:: DATA LINES

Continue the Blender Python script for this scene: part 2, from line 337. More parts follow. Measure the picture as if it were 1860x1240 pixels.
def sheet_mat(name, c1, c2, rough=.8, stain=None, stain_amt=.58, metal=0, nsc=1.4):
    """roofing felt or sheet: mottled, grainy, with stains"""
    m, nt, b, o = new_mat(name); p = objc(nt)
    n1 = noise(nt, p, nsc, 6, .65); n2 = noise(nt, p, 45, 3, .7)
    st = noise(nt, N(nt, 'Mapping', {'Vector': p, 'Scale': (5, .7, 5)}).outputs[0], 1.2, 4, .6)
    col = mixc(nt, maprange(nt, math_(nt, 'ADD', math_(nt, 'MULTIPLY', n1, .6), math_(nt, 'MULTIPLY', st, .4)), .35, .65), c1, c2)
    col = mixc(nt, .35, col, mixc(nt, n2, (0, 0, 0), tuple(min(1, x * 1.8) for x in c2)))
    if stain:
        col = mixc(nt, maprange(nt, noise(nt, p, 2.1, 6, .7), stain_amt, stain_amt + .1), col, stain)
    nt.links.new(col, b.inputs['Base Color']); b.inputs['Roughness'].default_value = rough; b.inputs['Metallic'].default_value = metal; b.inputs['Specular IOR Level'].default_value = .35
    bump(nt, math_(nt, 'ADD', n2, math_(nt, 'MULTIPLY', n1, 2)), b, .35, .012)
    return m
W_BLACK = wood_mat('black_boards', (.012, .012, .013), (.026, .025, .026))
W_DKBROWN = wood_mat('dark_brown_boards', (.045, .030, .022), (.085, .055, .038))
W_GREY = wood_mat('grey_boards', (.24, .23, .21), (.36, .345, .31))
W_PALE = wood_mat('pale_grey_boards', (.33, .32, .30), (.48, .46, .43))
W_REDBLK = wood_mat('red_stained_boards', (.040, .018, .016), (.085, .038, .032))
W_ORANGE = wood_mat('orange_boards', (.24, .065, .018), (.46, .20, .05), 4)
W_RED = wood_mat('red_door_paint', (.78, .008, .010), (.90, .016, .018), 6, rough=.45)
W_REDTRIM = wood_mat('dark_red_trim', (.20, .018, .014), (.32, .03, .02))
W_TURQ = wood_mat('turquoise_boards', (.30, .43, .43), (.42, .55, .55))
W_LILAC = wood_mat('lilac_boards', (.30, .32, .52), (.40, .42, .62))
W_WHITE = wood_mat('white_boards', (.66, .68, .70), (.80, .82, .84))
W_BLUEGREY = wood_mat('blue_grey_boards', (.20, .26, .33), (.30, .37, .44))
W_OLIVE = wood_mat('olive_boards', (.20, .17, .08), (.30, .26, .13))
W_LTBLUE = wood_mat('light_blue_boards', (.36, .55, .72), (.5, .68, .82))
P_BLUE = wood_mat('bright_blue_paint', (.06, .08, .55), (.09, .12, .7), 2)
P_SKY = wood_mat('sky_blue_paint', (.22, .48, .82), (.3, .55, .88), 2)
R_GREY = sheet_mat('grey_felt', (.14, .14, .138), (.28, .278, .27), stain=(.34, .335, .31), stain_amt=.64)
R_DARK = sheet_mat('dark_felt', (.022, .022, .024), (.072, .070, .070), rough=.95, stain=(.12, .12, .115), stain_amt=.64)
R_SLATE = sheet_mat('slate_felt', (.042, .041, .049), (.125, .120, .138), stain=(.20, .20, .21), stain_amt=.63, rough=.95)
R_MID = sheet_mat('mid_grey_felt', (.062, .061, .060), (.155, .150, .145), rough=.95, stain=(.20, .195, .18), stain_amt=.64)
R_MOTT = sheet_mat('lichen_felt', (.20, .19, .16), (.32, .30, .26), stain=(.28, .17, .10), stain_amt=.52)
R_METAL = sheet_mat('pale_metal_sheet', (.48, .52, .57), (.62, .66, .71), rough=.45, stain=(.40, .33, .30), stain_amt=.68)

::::

● **BRIEF**: Transcribe all of the material exactly. Omit nothing.

● **EXERCISE RESULT**:
Continue the Blender Python script for this scene: part 2, from line 337. More parts follow. Measure the picture as if it were 1860x1240 pixels.
def sheet_mat(name, c1, c2, rough=.8, stain=None, stain_amt=.58, metal=0, nsc=1.4):
    """roofing felt or sheet: mottled, grainy, with stains"""
    m, nt, b, o = new_mat(name); p = objc(nt)
    n1 = noise(nt, p, nsc, 6, .65); n2 = noise(nt, p, 45, 3, .7)
    st = noise(nt, N(nt, 'Mapping', {'Vector': p, 'Scale': (5, .7, 5)}).outputs[0], 1.2, 4, .6)
    col = mixc(nt, maprange(nt, math_(nt, 'ADD', math_(nt, 'MULTIPLY', n1, .6), math_(nt, 'MULTIPLY', st, .4)), .35, .65), c1, c2)
    col = mixc(nt, .35, col, mixc(nt, n2, (0, 0, 0), tuple(min(1, x * 1.8) for x in c2)))
    if stain:
        col = mixc(nt, maprange(nt, noise(nt, p, 2.1, 6, .7), stain_amt, stain_amt + .1), col, stain)
    nt.links.new(col, b.inputs['Base Color']); b.inputs['Roughness'].default_value = rough; b.inputs['Metallic'].default_value = metal; b.inputs['Specular IOR Level'].default_value = .35
    bump(nt, math_(nt, 'ADD', n2, math_(nt, 'MULTIPLY', n1, 2)), b, .35, .012)
    return m
W_BLACK = wood_mat('black_boards', (.012, .012, .013), (.026, .025, .026))
W_DKBROWN = wood_mat('dark_brown_boards', (.045, .030, .022), (.085, .055, .038))
W_GREY = wood_mat('grey_boards', (.24, .23, .21), (.36, .345, .31))
W_PALE = wood_mat('pale_grey_boards', (.33, .32, .30), (.48, .46, .43))
W_REDBLK = wood_mat('red_stained_boards', (.040, .018, .016), (.085, .038, .032))
W_ORANGE = wood_mat('orange_boards', (.24, .065, .018), (.46, .20, .05), 4)
W_RED = wood_mat('red_door_paint', (.78, .008, .010), (.90, .016, .018), 6, rough=.45)
W_REDTRIM = wood_mat('dark_red_trim', (.20, .018, .014), (.32, .03, .02))
W_TURQ = wood_mat('turquoise_boards', (.30, .43, .43), (.42, .55, .55))
W_LILAC = wood_mat('lilac_boards', (.30, .32, .52), (.40, .42, .62))
W_WHITE = wood_mat('white_boards', (.66, .68, .70), (.80, .82, .84))
W_BLUEGREY = wood_mat('blue_grey_boards', (.20, .26, .33), (.30, .37, .44))
W_OLIVE = wood_mat('olive_boards', (.20, .17, .08), (.30, .26, .13))
W_LTBLUE = wood_mat('light_blue_boards', (.36, .55, .72), (.5, .68, .82))
P_BLUE = wood_mat('bright_blue_paint', (.06, .08, .55), (.09, .12, .7), 2)
P_SKY = wood_mat('sky_blue_paint', (.22, .48, .82), (.3, .55, .88), 2)
R_GREY = sheet_mat('grey_felt', (.14, .14, .138), (.28, .278, .27), stain=(.34, .335, .31), stain_amt=.64)
R_DARK = sheet_mat('dark_felt', (.022, .022, .024), (.072, .070, .070), rough=.95, stain=(.12, .12, .115), stain_amt=.64)
R_SLATE = sheet_mat('slate_felt', (.042, .041, .049), (.125, .120, .138), stain=(.20, .20, .21), stain_amt=.63, rough=.95)
R_MID = sheet_mat('mid_grey_felt', (.062, .061, .060), (.155, .150, .145), rough=.95, stain=(.20, .195, .18), stain_amt=.64)
R_MOTT = sheet_mat('lichen_felt', (.20, .19, .16), (.32, .30, .26), stain=(.28, .17, .10), stain_amt=.52)
R_METAL = sheet_mat('pale_metal_sheet', (.48, .52, .57), (.62, .66, .71), rough=.45, stain=(.40, .33, .30), stain_amt=.68)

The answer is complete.